Ce sont là des sensations de peintre ou de sculpteur.
Ce sens de la plastique, Mme Burnat-Provins le tient évidemment de l’éducation artistique qu’elle a reçue. — Elle a pu écrire ainsi quelques pièces d’un accent très neuf et très original en même temps qu’elle faisait vraiment œuvre de femme. Car lorsqu’elle chante l’harmonie du corps de l’homme, c’est avec des mots que seule une femme pouvait trouver, car elle est frappée de beautés caractéristiques que seule une femme pouvait distinguer de suite, parce qu’elles sont à l’opposé de sa grâce et de sa faiblesse — et parce qu’elle en est heureusement séduite.

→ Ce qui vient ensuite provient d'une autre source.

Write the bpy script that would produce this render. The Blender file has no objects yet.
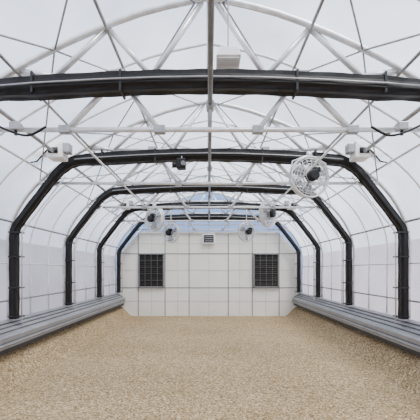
import bpy, math, random
from mathutils import Vector, Matrix
random.seed(4)
EYE=2.3
sc=bpy.context.scene

# ---------------- materials ----------------
def newmat(name):
    m=bpy.data.materials.new(name); m.use_nodes=True
    nt=m.node_tree; nt.nodes.clear()
    out=nt.nodes.new('ShaderNodeOutputMaterial')
    return m,nt,out
def simple(name,col,rough=0.5,metal=0.0,var=0.08,scale=6.0,bump=0.0,spec=0.5):
    m,nt,out=newmat(name)
    p=nt.nodes.new('ShaderNodeBsdfPrincipled')
    tc=nt.nodes.new('ShaderNodeTexCoord'); n=nt.nodes.new('ShaderNodeTexNoise')
    n.inputs['Scale'].default_value=scale; n.inputs['Detail'].default_value=3
    nt.links.new(tc.outputs['Object'],n.inputs['Vector'])
    r=nt.nodes.new('ShaderNodeValToRGB')
    r.color_ramp.elements[0].position=0.3; r.color_ramp.elements[1].position=0.7
    r.color_ramp.elements[0].color=tuple(max(0,c*(1-var)) for c in col)+(1,)
    r.color_ramp.elements[1].color=tuple(min(1,c*(1+var)) for c in col)+(1,)
    nt.links.new(n.outputs['Fac'],r.inputs['Fac'])
    nt.links.new(r.outputs['Color'],p.inputs['Base Color'])
    p.inputs['Roughness'].default_value=rough; p.inputs['Metallic'].default_value=metal
    p.inputs['Specular IOR Level'].default_value=spec
    if bump>0:
        b=nt.nodes.new('ShaderNodeBump'); b.inputs['Strength'].default_value=bump
        nt.links.new(n.outputs['Fac'],b.inputs['Height']); nt.links.new(b.outputs['Normal'],p.inputs['Normal'])
    nt.links.new(p.outputs['BSDF'],out.inputs['Surface'])
    return m
def film(name,tcol,dcol,trans,tlfrac=0.3,var=0.72,scale=0.9):
    m,nt,out=newmat(name)
    tr=nt.nodes.new('ShaderNodeBsdfTransparent'); tr.inputs['Color'].default_value=tcol+(1,)
    tl=nt.nodes.new('ShaderNodeBsdfTranslucent'); df=nt.nodes.new('ShaderNodeBsdfDiffuse')
    tc=nt.nodes.new('ShaderNodeTexCoord'); n=nt.nodes.new('ShaderNodeTexNoise')
    n.inputs['Scale'].default_value=scale; n.inputs['Detail'].default_value=5
    nt.links.new(tc.outputs['Object'],n.inputs['Vector'])
    r=nt.nodes.new('ShaderNodeValToRGB')
    r.color_ramp.elements[0].position=0.35; r.color_ramp.elements[1].position=0.65
    r.color_ramp.elements[0].color=tuple(c*var for c in dcol)+(1,)
    r.color_ramp.elements[1].color=dcol+(1,)
    nt.links.new(n.outputs['Fac'],r.inputs['Fac'])
    nt.links.new(r.outputs['Color'],tl.inputs['Color']); nt.links.new(r.outputs['Color'],df.inputs['Color'])
    m1=nt.nodes.new('ShaderNodeMixShader'); m1.inputs[0].default_value=tlfrac
    nt.links.new(tl.outputs[0],m1.inputs[1]); nt.links.new(df.outputs[0],m1.inputs[2])
    m2=nt.nodes.new('ShaderNodeMixShader'); m2.inputs[0].default_value=trans
    nt.links.new(m1.outputs[0],m2.inputs[1]); nt.links.new(tr.outputs[0],m2.inputs[2])
    nt.links.new(m2.outputs[0],out.inputs['Surface'])
    return m
def gravel(name):
    m,nt,out=newmat(name)
    p=nt.nodes.new('ShaderNodeBsdfPrincipled'); p.inputs['Roughness'].default_value=0.95
    p.inputs['Specular IOR Level'].default_value=0.1
    tc=nt.nodes.new('ShaderNodeTexCoord')
    v=nt.nodes.new('ShaderNodeTexVoronoi'); v.inputs['Scale'].default_value=40
    nt.links.new(tc.outputs['Object'],v.inputs['Vector'])
    sep=nt.nodes.new('ShaderNodeSeparateColor'); nt.links.new(v.outputs['Color'],sep.inputs[0])
    r=nt.nodes.new('ShaderNodeValToRGB')
    e=r.color_ramp.elements
    e[0].position=0.0; e[0].color=(0.13,0.088,0.045,1)
    e[1].position=1.0; e[1].color=(0.66,0.54,0.37,1)
    x=e.new(0.3); x.color=(0.30,0.215,0.115,1)
    x=e.new(0.8); x.color=(0.42,0.315,0.18,1)
    nt.links.new(sep.outputs[0],r.inputs['Fac'])
    n=nt.nodes.new('ShaderNodeTexNoise'); n.inputs['Scale'].default_value=0.45; n.inputs['Detail'].default_value=6
    nt.links.new(tc.outputs['Object'],n.inputs['Vector'])
    r2=nt.nodes.new('ShaderNodeValToRGB')
    r2.color_ramp.elements[0].position=0.35; r2.color_ramp.elements[0].color=(0.90,0.88,0.84,1)
    r2.color_ramp.elements[1].position=0.65; r2.color_ramp.elements[1].color=(1,1,1,1)
    nt.links.new(n.outputs['Fac'],r2.inputs['Fac'])
    mx=nt.nodes.new('ShaderNodeMix'); mx.data_type='RGBA'; mx.blend_type='MULTIPLY'; mx.inputs[0].default_value=1
    nt.links.new(r.outputs['Color'],mx.inputs[6]); nt.links.new(r2.outputs['Color'],mx.inputs[7])
    nt.links.new(mx.outputs[2],p.inputs['Base Color'])
    b=nt.nodes.new('ShaderNodeBump'); b.inputs['Strength'].default_value=0.5; b.inputs['Distance'].default_value=0.02; b.invert=True
    nt.links.new(v.outputs['Distance'],b.inputs['Height']); nt.links.new(b.outputs['Normal'],p.inputs['Normal'])
    nt.links.new(p.outputs['BSDF'],out.inputs['Surface'])
    return m
M_STEEL=simple('galvanised_white_steel',(0.76,0.76,0.76),0.28,0.4,0.12,9)
M_HOOP=simple('hoop_white_steel',(0.82,0.82,0.83),0.4,0.1,0.08,9)
M_PIPE=simple('galvanised_pipe',(0.36,0.365,0.37),0.32,0.5,0.15,9)
M_GREY=simple('grey_pipe',(0.19,0.195,0.20),0.35,0.5,0.15,9)
M_BLACK=simple('blackout_fabric',(0.005,0.0042,0.0042),0.45,0,0.5,14,0.5,0.3)
M_STRAP=simple('black_strap',(0.015,0.015,0.017),0.4,0,0.2,14,0,0.4)
M_BPLAST=simple('black_plastic',(0.008,0.008,0.009),0.5,0,0.2,20,0,0.3)
M_WHITE=simple('white_enamel',(0.88,0.88,0.86),0.35,0,0.04,5)
M_WALL=simple('white_wall_panel',(0.75,0.74,0.68),0.5,0,0.05,0.8)
M_SEAM=simple('panel_seam_grey',(0.17,0.175,0.18),0.6,0,0.1,5)
M_DUCT=simple('duct_aluminium',(0.29,0.295,0.305),0.45,0.3,0.12,3)
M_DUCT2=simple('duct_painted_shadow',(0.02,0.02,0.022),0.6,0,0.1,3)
M_DUCT3=simple('duct_groove',(0.09,0.09,0.095),0.6,0,0.1,3)
M_ROOF=film('roof_poly_film',(0.93,0.95,1.0),(0.84,0.88,0.95),0.40,0.3,0.66,0.5)
M_SIDE=film('side_poly_film',(0.78,0.74,0.82),(0.64,0.60,0.68),0.10,0.3,0.76,0.6)
M_GABLE=film('gable_poly_film',(0.30,0.45,0.74),(0.38,0.51,0.75),0.6)
M_GRAVEL=gravel('gravel')
M_OUT=simple('dry_grass',(0.30,0.29,0.24),0.9,0,0.25,0.5)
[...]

De même, il y a toute la femme dans sa passion frénétique, dans sa soumission à l’être aimé, dans sa passivité heureuse, dans son plaisir à se sentir protégée, dominée, conquise. « Je suis ta chose », écrit-elle.
« Oh ! être dans tes mains comme une chose toute petite que tu emporterais partout. »

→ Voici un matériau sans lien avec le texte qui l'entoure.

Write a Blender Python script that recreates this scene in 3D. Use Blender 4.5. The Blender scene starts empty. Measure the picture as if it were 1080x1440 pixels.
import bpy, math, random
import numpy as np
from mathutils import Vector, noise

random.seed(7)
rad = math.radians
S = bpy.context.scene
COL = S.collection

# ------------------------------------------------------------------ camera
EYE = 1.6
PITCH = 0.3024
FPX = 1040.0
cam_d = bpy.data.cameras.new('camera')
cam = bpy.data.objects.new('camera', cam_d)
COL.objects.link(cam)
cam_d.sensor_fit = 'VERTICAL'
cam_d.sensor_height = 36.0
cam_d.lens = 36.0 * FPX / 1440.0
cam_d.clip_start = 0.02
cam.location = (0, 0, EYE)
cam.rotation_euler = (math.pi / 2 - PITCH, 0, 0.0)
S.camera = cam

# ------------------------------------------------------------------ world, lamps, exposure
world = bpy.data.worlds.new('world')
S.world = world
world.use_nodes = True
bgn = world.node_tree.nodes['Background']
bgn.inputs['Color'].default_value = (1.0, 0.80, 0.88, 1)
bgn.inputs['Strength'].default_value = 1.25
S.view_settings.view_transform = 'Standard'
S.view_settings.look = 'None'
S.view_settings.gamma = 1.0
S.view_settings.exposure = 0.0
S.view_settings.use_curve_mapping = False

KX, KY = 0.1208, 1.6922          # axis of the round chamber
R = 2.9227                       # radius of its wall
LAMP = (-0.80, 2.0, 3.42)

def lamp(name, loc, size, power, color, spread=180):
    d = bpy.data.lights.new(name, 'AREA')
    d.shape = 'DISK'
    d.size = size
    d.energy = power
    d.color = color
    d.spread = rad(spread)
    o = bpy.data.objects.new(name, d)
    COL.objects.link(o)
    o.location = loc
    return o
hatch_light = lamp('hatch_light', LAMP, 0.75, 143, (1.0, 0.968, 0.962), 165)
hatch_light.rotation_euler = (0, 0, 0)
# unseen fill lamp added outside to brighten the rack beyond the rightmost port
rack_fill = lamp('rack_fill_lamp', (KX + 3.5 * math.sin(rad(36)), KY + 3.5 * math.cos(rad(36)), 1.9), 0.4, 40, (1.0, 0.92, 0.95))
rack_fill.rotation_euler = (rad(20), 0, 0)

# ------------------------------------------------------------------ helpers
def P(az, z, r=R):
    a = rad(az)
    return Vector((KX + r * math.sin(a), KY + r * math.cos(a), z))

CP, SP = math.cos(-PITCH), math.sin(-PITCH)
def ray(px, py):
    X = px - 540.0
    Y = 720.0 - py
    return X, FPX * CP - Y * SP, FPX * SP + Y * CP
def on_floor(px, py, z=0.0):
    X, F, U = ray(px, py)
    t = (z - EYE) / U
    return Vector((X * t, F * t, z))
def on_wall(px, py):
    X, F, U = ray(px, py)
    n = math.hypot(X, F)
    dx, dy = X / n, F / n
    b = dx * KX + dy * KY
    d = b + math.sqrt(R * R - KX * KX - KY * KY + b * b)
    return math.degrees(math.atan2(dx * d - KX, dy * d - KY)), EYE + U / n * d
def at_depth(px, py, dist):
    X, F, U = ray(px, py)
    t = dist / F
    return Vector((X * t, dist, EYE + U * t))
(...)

Ces mêmes mots qui, dits par un homme, seraient presque dégradants, ont la valeur d’une suprême caresse d’amoureuse.
Il n’y a pas dans toute notre littérature un livre semblable au Livre pour toi. Aussi bien, fallait-il arriver à nos jours pour qu’une femme ait la belle et sincère audace d’écrire un pareil poème d’ardente passion. C’est un signe des temps.

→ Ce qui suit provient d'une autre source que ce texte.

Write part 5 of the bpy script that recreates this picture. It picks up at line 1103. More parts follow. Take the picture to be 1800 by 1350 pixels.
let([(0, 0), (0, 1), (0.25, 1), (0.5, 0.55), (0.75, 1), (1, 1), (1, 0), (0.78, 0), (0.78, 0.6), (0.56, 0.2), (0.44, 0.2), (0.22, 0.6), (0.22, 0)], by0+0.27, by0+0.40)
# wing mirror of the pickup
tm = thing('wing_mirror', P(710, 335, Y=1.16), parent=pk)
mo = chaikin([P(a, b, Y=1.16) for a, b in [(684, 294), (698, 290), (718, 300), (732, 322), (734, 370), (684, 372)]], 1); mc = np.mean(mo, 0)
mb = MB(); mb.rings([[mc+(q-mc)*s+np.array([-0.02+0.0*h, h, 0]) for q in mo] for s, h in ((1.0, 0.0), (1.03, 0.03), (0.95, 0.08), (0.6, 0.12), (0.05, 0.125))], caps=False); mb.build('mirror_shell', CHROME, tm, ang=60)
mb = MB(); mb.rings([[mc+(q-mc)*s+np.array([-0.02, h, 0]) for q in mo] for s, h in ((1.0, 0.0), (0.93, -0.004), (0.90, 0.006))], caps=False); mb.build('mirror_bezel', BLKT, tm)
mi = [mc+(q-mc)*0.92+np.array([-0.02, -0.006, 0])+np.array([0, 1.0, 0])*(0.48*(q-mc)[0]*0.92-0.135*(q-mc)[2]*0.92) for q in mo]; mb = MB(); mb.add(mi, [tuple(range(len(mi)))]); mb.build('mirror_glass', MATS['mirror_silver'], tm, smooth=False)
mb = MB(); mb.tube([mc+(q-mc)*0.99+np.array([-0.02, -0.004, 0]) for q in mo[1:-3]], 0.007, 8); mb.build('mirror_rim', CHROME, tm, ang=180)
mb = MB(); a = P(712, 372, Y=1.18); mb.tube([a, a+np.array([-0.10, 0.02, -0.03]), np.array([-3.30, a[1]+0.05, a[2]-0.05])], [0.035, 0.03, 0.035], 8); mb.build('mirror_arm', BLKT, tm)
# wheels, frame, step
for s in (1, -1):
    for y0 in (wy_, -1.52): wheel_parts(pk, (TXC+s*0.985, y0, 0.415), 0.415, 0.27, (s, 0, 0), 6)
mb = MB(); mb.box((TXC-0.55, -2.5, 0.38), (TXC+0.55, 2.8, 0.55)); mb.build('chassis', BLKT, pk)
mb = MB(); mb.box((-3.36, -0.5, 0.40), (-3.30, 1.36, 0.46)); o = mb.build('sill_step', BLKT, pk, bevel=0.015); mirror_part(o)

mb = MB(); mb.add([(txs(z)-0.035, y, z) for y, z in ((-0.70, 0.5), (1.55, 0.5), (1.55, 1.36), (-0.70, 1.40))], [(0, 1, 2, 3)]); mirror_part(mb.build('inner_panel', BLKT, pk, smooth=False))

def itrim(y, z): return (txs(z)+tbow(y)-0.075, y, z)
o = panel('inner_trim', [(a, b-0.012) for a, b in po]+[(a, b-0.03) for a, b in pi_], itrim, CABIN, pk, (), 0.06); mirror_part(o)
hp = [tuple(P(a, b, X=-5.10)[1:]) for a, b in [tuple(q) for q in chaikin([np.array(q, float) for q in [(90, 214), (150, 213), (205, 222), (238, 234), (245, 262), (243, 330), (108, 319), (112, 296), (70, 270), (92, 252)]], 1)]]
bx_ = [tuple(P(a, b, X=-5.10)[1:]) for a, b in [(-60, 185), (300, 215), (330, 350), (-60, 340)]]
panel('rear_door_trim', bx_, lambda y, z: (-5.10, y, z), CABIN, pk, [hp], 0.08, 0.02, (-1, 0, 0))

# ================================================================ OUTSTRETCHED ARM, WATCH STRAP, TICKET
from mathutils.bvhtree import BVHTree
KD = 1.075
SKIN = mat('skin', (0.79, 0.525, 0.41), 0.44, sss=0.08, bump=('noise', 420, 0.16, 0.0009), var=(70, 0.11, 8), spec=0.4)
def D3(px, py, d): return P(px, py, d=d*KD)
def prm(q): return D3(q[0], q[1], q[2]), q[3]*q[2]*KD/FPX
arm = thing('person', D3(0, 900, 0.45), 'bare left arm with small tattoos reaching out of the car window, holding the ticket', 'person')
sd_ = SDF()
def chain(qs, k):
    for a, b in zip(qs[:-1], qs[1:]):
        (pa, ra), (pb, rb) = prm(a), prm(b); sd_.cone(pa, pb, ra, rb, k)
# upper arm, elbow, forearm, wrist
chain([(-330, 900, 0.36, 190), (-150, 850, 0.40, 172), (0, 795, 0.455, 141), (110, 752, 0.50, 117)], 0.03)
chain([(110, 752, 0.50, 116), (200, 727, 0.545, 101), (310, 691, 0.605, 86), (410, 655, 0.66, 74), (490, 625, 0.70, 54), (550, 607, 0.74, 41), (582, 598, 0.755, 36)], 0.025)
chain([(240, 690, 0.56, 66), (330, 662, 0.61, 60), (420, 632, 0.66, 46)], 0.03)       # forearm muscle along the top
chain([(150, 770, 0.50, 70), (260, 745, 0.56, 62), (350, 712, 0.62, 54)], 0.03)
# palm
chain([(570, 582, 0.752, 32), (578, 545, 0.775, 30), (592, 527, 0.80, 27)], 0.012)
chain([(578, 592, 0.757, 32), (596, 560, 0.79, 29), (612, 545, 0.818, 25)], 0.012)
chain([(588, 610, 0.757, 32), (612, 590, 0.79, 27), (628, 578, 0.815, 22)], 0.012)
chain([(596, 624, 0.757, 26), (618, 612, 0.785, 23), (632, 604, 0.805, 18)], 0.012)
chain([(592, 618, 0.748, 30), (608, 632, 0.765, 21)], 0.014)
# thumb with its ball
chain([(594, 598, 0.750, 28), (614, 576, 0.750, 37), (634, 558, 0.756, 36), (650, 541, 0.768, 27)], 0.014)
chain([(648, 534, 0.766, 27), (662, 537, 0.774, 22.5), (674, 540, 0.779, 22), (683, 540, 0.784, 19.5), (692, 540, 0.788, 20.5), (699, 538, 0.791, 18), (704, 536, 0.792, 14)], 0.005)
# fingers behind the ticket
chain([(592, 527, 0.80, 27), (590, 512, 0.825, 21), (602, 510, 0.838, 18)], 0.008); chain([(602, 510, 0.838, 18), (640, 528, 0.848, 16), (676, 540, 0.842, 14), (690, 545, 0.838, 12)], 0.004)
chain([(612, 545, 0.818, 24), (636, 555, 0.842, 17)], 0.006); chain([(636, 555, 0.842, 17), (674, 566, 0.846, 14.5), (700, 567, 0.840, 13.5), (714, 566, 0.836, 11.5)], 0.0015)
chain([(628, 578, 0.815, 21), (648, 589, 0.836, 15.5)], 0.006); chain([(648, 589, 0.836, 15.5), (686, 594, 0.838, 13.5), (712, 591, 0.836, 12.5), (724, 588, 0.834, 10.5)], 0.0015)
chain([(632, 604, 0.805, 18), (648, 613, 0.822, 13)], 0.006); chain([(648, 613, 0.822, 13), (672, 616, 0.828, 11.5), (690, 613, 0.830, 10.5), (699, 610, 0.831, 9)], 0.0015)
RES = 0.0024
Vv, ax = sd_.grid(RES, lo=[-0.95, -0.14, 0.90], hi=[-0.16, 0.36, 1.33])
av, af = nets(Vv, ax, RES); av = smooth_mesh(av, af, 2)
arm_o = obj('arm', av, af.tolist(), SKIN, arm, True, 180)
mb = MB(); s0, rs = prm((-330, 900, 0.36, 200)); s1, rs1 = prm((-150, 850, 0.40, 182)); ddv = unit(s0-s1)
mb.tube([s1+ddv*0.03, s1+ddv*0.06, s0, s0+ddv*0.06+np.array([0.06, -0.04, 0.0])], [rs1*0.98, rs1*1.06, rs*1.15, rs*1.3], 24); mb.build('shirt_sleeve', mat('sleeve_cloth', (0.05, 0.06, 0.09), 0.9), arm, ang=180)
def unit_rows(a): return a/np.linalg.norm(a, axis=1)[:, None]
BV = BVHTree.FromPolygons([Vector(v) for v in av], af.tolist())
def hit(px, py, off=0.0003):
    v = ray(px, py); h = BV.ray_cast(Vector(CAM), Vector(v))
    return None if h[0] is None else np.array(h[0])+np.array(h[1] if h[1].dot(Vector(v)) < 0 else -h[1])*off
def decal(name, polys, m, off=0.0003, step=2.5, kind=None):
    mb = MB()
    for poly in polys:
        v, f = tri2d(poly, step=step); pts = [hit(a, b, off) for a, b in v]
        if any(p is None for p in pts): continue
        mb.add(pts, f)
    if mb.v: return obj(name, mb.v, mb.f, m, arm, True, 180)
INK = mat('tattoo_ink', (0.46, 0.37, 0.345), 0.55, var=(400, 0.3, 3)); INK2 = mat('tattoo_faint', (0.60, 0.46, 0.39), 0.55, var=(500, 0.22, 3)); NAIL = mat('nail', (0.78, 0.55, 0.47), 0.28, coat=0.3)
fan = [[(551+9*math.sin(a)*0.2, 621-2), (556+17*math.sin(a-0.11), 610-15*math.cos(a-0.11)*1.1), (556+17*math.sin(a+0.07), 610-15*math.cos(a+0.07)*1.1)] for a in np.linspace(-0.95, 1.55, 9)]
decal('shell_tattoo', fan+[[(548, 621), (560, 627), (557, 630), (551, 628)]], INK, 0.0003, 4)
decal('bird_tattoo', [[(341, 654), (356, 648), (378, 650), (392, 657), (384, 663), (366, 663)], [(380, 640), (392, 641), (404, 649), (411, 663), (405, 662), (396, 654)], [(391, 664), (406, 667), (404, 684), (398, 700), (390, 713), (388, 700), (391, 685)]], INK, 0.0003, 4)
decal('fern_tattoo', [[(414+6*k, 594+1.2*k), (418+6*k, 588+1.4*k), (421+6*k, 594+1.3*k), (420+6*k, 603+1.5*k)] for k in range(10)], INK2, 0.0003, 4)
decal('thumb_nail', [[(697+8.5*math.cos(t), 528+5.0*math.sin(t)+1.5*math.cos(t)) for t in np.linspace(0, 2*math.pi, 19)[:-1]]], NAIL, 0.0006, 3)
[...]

Nous vivons à une époque où la femme ne rougit plus de ses sentiments
si secrets soient-ils. Au contraire, elle se plaît à nous les révéler ;
toutes ou presque toutes les poétesses contemporaines sont entrées
dans cette voie. Ce n’est pas moi qui m’en plaindrai, j’ai toujours souhaité
que les femmes de lettres mettent dans leurs écrits plus de franchise,
de sincérité… et moins de fausse pudeur. Mais il me sera bien permis de
penser que toute l’évolution morale et sociale de la femme tient dans
cette évolution sentimentale qui s’exprime si clairement par la voix des
poètes féminins.
BIBLIOGRAPHIE. — Petits tableaux Valaisans, illustrations de l’auteur, Saüberlin et Pfeiffer, Vevey (Suisse), 1903. — Heures d’automne, illustrations de l’auteur, Saüberlin et Pfeiffer, Vevey. — Chansons rustiques, illustrations de l’auteur, Saüberlin et Pfeiffer, Vevey. — Le chant du Verdier, illustrations de l’auteur, Saüberlin et Pfeiffer, Vevey. — Le livre pour toi, Sansot et Cie, Paris, 1907. In-8° carré.